The method that determines root eligibility and calculates the winding number, which is responsible for robustness, is pretty much exactly the same now as it was in 2017 when Slug was first released. Some other parts of the rendering code that were described in the paper have changed over the years, however. I’ll briefly describe the smaller changes here before talking about the big addition called “dynamic dilation” in its own section below.
The original paper included a description of a “band split optimization” that could be turned on when it was known that glyphs would be rendered at a large size. It did provide a speed increase for large glyphs, but it also introduced some divergence in the pixel shader that could hurt performance a little for text rendered at a small size. This optimization also required that the list of curves intersecting each band be stored twice, once sorted for rays pointing in one direction and again sorted for rays pointing in the opposite direction. The speed improvement was modest and didn’t apply universally, so I decided to remove it. This eliminated some complexity in the pixel shader, and more importantly, it allowed the band data to be cut in half.
In the Extensions section at the end of the paper, there was some discussion about supersampling. Though not necessary for rendering text at ordinary sizes, adaptive supersampling was implemented in early versions of Slug to enhance text drawn at very small sizes. Supersampling was removed because (a) it made a difference only for text so small that it was barely readable anyway and (b) aliasing for tiny text was mitigated to a high degree by the dilation technique described below.
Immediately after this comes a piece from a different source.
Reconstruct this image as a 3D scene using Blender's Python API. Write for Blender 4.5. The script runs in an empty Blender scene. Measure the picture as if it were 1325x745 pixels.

The Extensions section also talked about adding a loop to the pixel shader in order to render multi-color emoji, which are essentially a stack of glyphs in which each layer has a different color. This proved to be unoptimal because many of the layers often only covered a small fraction of the total area of the composite glyph. It turned out to be better to render a bunch of independent glyphs on top of each other so that each layer could have its own bounding polygon. This was faster, and it again simplified the pixel shader code.
Dynamic Dilation
There has been one major improvement to the rendering algorithm since the introduction of the Slug Library. It’s called dynamic dilation. Before dynamic dilation, the user had to manually specify a constant distance by which every glyph’s bounding polygon would be expanded to ensure that all partially covered pixels get rasterized. This had two disadvantages: (a) if you choose a distance that’s too small, then glyphs rendered below a certain size start to have aliasing artifacts, and (b) any chosen distance will be too large for glyphs above a certain size, leaving empty space that eats up performance.
Dynamic dilation makes the optimal choice automatic, and it is recalculated in the vertex shader every time a glyph is rendered. The technique uses the current model-view-projection (MVP) matrix and viewport dimensions to determine how far a vertex needs to be moved outward along its normal direction in object space to effectively expand the bounding polygon by half a pixel in viewport space. This guarantees that the centers of any partially covered pixels are inside the bounding polygon so the rasterizer will pick them up. When text is viewed in perspective, the dilation distance can be different for each vertex. The code always produces the optimal value so that there’s never any unnecessary padding that wastes GPU resources.